Here’s a quick move to correct that tendency. Slide your chin straight back toward your throat and at the same time, lengthen and lift through the back of your neck. This “Head Ramp” can relieve the tension of “tech neck” as it retrains those overly tight muscles in your neck and shoulders to return to their natural length.
However, you’ll need to begin noticing when you are leaning into your screen. Not just once a day or once an hour, but over and over again until the weight of your head leaning forward is no longer pulling your spine out of alignment. Click the link to learn how and try the Head Ramp right now!
Sit Differently
It’s fine to plunk down in your recliner or sofa when you need to rest. When you’re ready to explore moving more while sitting, start with a dining room chair. Or any sturdy chair with a firm seat. Sit upright and scoot to the edge of the seat with both feet flat on the floor directly below your knees.
Press your heels lightly into the floor and lift and lower your toes while sitting upright. Feel your core muscles activate naturally as you move to keep your torso upright. Add a Head Ramp to this active sitting to see how it’s all connected from your soles to the top of your head. When you need a stretch break, reach your arms up and gently bend from side to side.
Sitting more than a few hours at a time is hard on your body. Digestion, breathing and circulation depend on small movements all day long. If you spend more than ⅓ of your day sitting, try this experiment. Practice sitting actively in all the chairs around your house and notice which ones support more nutritious movement and which prevent it. You might end up re-arranging the furniture!
Katy Bowman and her young family live a mostly furniture-free lifestyle. There are very few chairs in her house. She advocates floor sitting for everyone, with precautions. Unless you are used to sitting on the floor, I recommend that you begin strengthening the muscles that you need to get you up and down from there.
That’s where a Restorative Exercise program can help. For now, it may be enough to realize how much time you spend stuck in a chair-shaped body. You could do something different, starting right now. Try changing the way you’re sitting before you read on.
Reach Up (And Down)
My 84-year-old client Barbara enjoys a small glass of red wine just about every day. She laughingly claims, “I deserve it!” Barbara stores her wine glasses on the second shelf in the kitchen. When she’s ready to relax with a glass, she has to reach up for it.

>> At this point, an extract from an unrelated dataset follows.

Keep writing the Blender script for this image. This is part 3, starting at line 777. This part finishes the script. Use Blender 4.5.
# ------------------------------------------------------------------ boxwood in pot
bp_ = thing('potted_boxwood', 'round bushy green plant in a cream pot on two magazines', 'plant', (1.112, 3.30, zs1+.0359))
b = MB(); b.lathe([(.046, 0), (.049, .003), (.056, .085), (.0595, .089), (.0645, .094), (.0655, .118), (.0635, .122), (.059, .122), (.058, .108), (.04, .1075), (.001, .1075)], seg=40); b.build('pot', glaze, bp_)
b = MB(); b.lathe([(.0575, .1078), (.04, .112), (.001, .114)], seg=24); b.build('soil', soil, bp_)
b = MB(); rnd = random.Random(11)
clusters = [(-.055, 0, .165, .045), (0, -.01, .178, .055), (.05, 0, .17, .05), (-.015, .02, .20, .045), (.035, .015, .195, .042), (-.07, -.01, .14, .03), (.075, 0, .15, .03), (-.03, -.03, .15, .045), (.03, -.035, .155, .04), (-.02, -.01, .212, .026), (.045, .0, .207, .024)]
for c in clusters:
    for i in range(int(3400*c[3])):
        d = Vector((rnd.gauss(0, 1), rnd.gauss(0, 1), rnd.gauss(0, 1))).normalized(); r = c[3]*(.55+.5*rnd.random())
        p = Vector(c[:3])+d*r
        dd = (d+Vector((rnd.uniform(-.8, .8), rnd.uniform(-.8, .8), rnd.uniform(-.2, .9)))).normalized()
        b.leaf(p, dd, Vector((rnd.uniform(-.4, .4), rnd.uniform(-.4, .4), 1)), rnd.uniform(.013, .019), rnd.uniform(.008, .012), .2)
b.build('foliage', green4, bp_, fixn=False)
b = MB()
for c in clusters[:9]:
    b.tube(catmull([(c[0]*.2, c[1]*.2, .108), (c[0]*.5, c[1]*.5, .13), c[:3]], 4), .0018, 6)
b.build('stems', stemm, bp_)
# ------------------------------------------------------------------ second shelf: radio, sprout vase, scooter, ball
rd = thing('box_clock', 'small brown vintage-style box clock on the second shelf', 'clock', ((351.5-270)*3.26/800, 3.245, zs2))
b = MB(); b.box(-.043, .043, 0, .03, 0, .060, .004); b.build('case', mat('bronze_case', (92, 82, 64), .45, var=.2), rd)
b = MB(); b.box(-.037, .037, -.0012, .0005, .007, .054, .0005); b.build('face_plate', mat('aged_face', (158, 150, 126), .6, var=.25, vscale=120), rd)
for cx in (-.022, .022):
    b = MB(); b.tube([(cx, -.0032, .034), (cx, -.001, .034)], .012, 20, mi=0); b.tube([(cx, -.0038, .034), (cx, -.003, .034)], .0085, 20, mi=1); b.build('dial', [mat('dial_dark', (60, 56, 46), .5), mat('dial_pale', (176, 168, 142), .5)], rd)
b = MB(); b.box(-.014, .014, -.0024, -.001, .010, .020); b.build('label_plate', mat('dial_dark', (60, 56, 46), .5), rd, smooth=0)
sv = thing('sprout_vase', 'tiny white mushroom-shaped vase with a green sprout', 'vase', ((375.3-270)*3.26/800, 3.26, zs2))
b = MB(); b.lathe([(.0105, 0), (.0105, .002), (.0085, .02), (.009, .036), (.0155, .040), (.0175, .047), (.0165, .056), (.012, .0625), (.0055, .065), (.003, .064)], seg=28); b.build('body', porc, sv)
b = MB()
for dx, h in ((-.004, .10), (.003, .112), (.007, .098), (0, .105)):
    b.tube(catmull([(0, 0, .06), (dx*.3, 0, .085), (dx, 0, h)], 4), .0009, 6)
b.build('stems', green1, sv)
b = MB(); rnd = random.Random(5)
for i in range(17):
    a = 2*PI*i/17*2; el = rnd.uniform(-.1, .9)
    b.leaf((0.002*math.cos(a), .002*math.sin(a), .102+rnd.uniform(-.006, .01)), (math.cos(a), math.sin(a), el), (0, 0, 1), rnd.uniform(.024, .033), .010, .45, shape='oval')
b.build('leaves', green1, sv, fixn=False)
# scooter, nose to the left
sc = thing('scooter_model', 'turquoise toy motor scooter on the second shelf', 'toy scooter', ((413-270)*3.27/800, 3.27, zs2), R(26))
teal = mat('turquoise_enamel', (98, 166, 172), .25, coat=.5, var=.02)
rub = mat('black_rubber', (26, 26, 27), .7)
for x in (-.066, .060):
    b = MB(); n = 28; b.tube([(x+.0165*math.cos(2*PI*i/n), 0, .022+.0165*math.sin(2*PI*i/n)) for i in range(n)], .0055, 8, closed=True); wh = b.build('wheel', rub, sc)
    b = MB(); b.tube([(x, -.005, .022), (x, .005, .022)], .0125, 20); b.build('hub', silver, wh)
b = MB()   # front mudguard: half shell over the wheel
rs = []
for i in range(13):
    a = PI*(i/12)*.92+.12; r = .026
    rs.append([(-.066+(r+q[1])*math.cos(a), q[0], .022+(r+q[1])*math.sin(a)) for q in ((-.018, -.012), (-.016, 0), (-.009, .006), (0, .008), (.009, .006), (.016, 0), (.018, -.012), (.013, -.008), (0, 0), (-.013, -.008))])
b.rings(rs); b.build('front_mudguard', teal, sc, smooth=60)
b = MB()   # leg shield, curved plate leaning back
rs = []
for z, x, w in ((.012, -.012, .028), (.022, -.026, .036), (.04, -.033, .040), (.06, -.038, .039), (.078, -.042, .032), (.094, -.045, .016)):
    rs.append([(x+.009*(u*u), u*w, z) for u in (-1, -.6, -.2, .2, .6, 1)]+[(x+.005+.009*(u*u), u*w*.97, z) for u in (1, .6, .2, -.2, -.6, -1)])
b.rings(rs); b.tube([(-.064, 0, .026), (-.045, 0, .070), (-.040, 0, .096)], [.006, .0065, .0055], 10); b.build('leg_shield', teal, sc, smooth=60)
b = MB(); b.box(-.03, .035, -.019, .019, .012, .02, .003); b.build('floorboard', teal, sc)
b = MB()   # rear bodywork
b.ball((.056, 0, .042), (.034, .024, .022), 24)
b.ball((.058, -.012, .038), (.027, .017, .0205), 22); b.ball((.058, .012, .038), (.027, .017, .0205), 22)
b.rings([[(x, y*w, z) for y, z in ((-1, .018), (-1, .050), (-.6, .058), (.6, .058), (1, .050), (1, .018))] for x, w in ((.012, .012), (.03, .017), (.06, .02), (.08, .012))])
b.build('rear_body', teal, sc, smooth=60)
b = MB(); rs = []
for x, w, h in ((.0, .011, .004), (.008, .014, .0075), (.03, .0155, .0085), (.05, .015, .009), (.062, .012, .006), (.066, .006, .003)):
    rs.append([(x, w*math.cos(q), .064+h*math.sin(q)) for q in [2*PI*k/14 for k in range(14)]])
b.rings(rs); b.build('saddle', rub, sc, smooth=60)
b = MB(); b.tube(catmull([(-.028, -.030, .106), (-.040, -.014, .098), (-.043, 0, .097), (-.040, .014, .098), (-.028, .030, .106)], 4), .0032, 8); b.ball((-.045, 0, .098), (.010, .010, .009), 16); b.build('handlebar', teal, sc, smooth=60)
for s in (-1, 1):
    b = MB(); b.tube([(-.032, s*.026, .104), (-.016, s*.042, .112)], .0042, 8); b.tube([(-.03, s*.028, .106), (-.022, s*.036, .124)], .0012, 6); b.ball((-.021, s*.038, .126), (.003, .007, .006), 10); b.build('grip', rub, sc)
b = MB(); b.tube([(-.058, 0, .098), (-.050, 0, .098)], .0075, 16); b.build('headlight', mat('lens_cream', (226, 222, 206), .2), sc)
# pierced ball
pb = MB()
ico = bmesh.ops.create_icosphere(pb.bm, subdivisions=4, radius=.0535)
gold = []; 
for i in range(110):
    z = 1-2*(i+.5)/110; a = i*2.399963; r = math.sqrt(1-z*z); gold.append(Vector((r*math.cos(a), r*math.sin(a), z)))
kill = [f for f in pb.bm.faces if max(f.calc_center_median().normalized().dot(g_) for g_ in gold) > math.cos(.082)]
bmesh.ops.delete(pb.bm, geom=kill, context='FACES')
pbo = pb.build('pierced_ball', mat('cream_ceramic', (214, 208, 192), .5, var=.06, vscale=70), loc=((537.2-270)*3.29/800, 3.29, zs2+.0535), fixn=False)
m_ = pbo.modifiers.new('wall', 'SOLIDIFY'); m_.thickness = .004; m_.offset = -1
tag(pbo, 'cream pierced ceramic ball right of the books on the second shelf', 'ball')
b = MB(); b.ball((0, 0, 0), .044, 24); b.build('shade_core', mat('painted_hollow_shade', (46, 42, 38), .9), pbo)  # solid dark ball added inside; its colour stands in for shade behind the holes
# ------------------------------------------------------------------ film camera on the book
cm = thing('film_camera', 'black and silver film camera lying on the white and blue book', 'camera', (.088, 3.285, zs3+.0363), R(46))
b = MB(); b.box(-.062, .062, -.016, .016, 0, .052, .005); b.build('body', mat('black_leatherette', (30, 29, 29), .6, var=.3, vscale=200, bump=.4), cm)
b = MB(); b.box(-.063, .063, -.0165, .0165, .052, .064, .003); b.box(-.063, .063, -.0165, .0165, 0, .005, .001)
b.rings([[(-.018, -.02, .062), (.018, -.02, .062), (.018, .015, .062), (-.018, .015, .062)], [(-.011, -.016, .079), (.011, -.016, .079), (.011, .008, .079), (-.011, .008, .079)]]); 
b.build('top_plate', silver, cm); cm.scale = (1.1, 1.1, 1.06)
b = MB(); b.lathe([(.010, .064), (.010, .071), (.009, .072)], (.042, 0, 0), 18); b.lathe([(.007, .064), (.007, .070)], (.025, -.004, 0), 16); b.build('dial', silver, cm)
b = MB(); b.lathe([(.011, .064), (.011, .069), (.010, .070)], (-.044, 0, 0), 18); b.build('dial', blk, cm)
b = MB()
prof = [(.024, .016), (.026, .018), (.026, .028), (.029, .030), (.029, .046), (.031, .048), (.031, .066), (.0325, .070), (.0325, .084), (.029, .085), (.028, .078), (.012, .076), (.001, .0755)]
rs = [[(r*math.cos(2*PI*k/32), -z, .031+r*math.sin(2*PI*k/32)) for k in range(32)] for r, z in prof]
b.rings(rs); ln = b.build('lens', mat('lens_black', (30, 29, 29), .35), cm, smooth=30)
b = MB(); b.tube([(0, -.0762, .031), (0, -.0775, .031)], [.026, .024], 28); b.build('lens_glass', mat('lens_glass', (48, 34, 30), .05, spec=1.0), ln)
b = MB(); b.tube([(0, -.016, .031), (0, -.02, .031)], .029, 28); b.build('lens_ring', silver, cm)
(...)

At least once a day, she’s reaching overhead, not for exercise, but for something she enjoys. That simple habit creates incentive for her to lift her arms overhead. It brings movement into her shoulders, focuses her eyes above the horizon line and makes her smile.
Win, win, win.
And she’s more apt to incorporate this movement at other times of the day because it’s become easy and enjoyable. Not a wine drinker? Store your coffee beans or tea bags on a high (or low) shelf rather than in a convenient place within easy reach. By the time you are enjoying that first steaming cup in the morning, you’ll have already stretched up or squatted down a few times.